Hanif advised investors to monitor outflows from the continent’s FX markets. “Thus far, the outflows have been miniscule compared to the inflows, but there is more to go, and we have to keep an eye on it.” For Lambert, “one can’t deny that some value has been created over the past three months [from the recent sell-off]; how much is hard to measure.” The lack of correlation of African currencies to mainstream currencies, such as the MXP, should attract real money account attention, according to Lambert, “although zero correlations could not by themselves justify long positions, and thorough analysis still has to be done to select the best investments.”
Ramkhelawan-Bhana favored the Nigerian naira and Kenyan schilling on a short-term basis, while observing that the ZAR was highly correlated to EM outflows. Hanif viewed African currency markets as generally too illiquid to invest in (“the bid-ask spreads make it too expensive”) unless one had a strong view.
Daly advised investors to avoid the cedi, “although it could be a great trade if the Ghanaians perform better than expected on the fiscal front.” This provoked further discussion on Ghana, with Lambert suggesting that he would be willing to bet on the cedi. In contrarian style, Bailey-Smith expected outperformance from Ghana because, “all the bad news has been priced in, and Finance Minister Seth Tekper has lost popularity domestically for raising fuel and utility prices, which is probably a good sign.” Ramkhelawan-Bhana saw the next 18 months in Ghana as being too uncertain to make a call, adding that the country “tends to over-spend during election years.” However, she predicted a restoration of market confidence could occur once oil revenues increased and government spending were brought under control.

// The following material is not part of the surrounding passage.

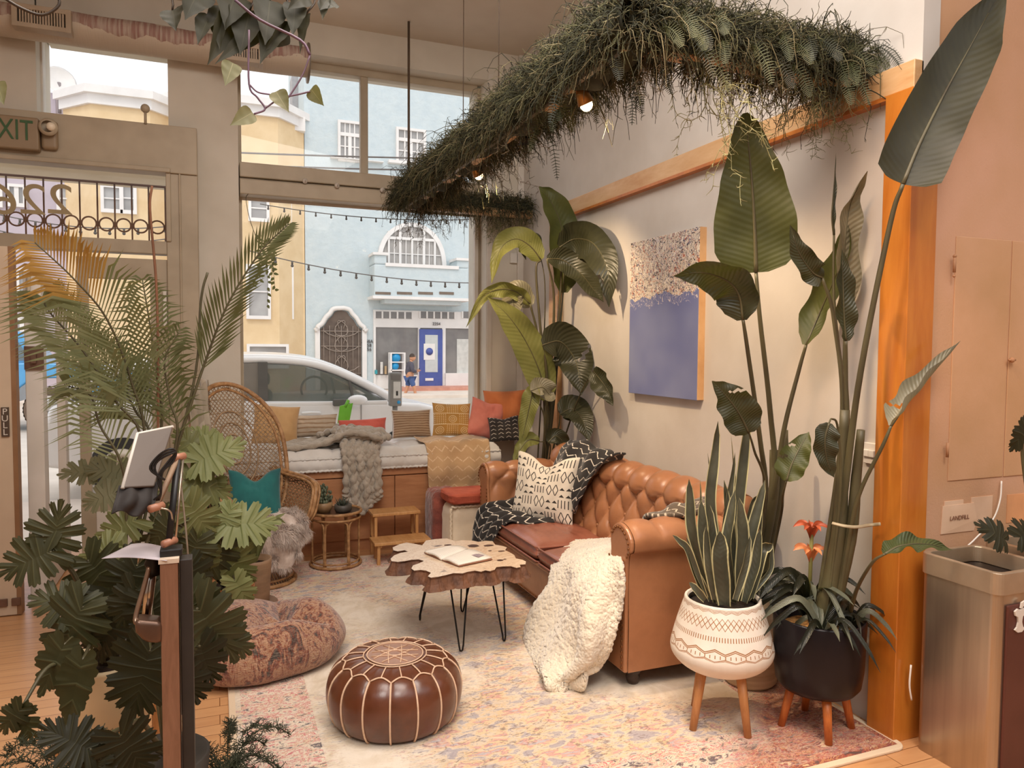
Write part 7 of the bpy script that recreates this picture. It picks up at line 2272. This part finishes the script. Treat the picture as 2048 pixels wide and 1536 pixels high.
# --- thin trailing vine in the window (behind the palm frond tip)
tv = thing('trailing_vine', 'thin small leaved vine hanging in front of the window behind the palm tip', 'plant', at(520, 470, 6.0))
random.seed(9)
mb = MB(); stv = MB()
for (a_, b_) in (((515, 470), (520, 560)), ((525, 470), (535, 610)), ((530, 480), (550, 580)), ((540, 480), (545, 545)), ((520, 500), (505, 570))):
    pts_ = [at(a_[0], a_[1], 6.15), at((a_[0] + b_[0]) / 2 + 5, (a_[1] + b_[1]) / 2, 6.15), at(b_[0], b_[1], 6.15)]
    stv.tube(pts_, .0015, 3, 12)
    for i in range(13):
        p = cat(pts_, i / 12)
        d = V((random.uniform(-1, 1), random.uniform(-.5, .5), random.uniform(-1, .2))).normalized() * .04
        leaf(mb, [p, p + d * .5, p + d], .011, 0, .2, 0, n=4, m=1)
mb.build('leaves', PALMD, tv); stv.build('stems', STEMD, tv)
MB().tube([V((wx0 + .04, 6.30, ztb - .004)), at(492, 399, 6.2), at(500, 440, 6.15), at(518, 490, 6.15)], .003, 4, 10).build('support_stem', STEMM, tv)
# ------------------------------------------------------------ suspended garland frame
gz = 2.72
gA, gB = V((1.47, 2.50, gz)), V((1.47, 6.02, gz))
gC, gD = V((2.56, 2.50, gz)), V((2.56, 6.02, gz))
gf = thing('hanging_garland_frame', 'suspended wooden frame covered in moss and fern garland below the ceiling', 'garland', (1.47, 2.5, gz))
for a_, b_ in ((gA, gB), (gA, gC), (gB, gD)):
    MB().bar(a_ + V((0, 0, .03)), b_ + V((0, 0, .03)), .085, .06).build('beam', RAIL_WOOD, gf, bev=.004, smooth=False)
MB().bar(gA + V((-.055, 0, -.012)), gB + V((-.055, 0, -.012)), .02, .02).build('track_rail', mat('track_grey', (120, 106, 90), (100, 88, 74), .4, metal=.5), gf, smooth=False)
MS1 = mat('moss_dark', (52, 52, 32), (38, 38, 23), .9, 14, 4)
MS2 = mat('moss_mid', (88, 86, 54), (68, 66, 40), .9, 14, 4)
MS3 = mat('moss_brown', (122, 112, 80), (92, 82, 58), .9, 14, 4)
MSL = mat('moss_pale', (170, 168, 122), (146, 144, 100), .9, 14, 4)
def strand(mb, p, d, L, r_, n_=6, grav=.35, wob=.5, rng=random):
    pts_ = [p]
    d = V(d).normalized()
    st_l = L / n_
    for i in range(n_):
        d = (d + V((rng.uniform(-wob, wob), rng.uniform(-wob, wob), rng.uniform(-wob, wob) - grav * (i + 1) / n_))).normalized()
        pts_.append(pts_[-1] + d * st_l)
    mb.tube(pts_, lambda t_: r_ * (1 - .7 * t_) + .0004, 3)
    return pts_
def moss(a_, b_, n_, seed, hang=.12, top=.15, pale=.0, thick=.10):
    rng = random.Random(seed)
    mb = MB()
    ax = (b_ - a_).normalized(); sd = ax.cross(V((0, 0, 1)))
    core = MB()
    L_ = (b_ - a_).length
    def cf(u, v):
        th = v * 2 * PI
        c_ = a_.lerp(b_, u) + V((0, 0, .085))
        r_ = thick * (.62 + .35 * nz((u * L_ * 7, math.cos(th) * 1.6, math.sin(th) * 1.6), 1, seed))
        return c_ + sd * math.cos(th) * r_ * .95 + V((0, 0, math.sin(th) * r_))
    core.grid(cf, int(L_ * 40), 14, cv=True)
    mb.v += core.v; mb.f += core.f; mb.uv += core.uv; mb.mi += [0] * len(core.f)
    for k in range(n_):
        f_ = rng.random()
        c_ = a_.lerp(b_, f_) + V((0, 0, .085))
        th = rng.uniform(-.9, PI + .9)
        rr = rng.uniform(.3, 1) * thick * .85
        p = c_ + sd * math.cos(th) * rr + V((0, 0, math.sin(th) * rr))
        out_ = sd * math.cos(th) + V((0, 0, math.sin(th))) + ax * rng.uniform(-1, 1)
        down = th < 0 or th > PI
        L = rng.uniform(.05, .13) * (1.2 if down else .9)
        if rng.random() < hang: L = rng.uniform(.14, .34); 
        mb.cur = rng.choice((0, 0, 1, 1, 2)) if rng.random() > pale else 3
        q = strand(mb, p, out_, L, rng.uniform(.0014, .003), 5, .35 if L < .14 else 1.1, .55, rng)
        if rng.random() < .55:
            for s_ in range(3):
                w_ = rng.choice(q[1:])
                strand(mb, w_, (rng.uniform(-1, 1), rng.uniform(-1, 1), rng.uniform(-1, .6)), rng.uniform(.015, .04), .0012, 2, .1, .5, rng)
    return tag(mb.build('moss_garland', [MS1, MS2, MS3, MSL], gf), None, None, None, 'stuff')
moss(gA + V((0, -.1, 0)), gB + V((0, .06, 0)), 12000, 1, .035, thick=.165)
moss(gA + V((-.06, 0, 0)), gC, 4600, 2, .06, thick=.135)
moss(gB + V((-.05, 0, 0)), gD, 2600, 3, .10, thick=.095)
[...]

The three investor speakers, asked to make the case for buying African debt, each voiced a different rationale. For Hanif, growth was king. “Sub-Saharan Africa is expected to grow 8% over the next decade, after growing 6% in the past decade. If you don’t play here, you are missing out on an opportunity.” Daly argued that the continent was under-researched and under-owned. For Lambert, benchmarked investors would most likely be interested in the alpha sub-Saharan Africa can contribute to returns. Ramkhelawan-Bhana added factors such as an emerging middle class looking for consumer goods, structural reforms, and more sustainable debt ratios.
The event concluded with audience questions, before adjourning to a cocktail reception. Panelists discussed the lack of investable debt from francophone African countries (with the exception of the Ivory Coast). Questioned on liquidity, Bailey-Smith acknowledged that it was unlikely that African local debt would ever become as widely traded as more mainstream EM credits any time soon, while highlighting that liquidity had increased dramatically in the past five years. Finally, he concluded that greater sub-Saharan African liquidity could prove a double-edged sword (“It is their idiosyncratic nature that gives you such great alpha, no?”).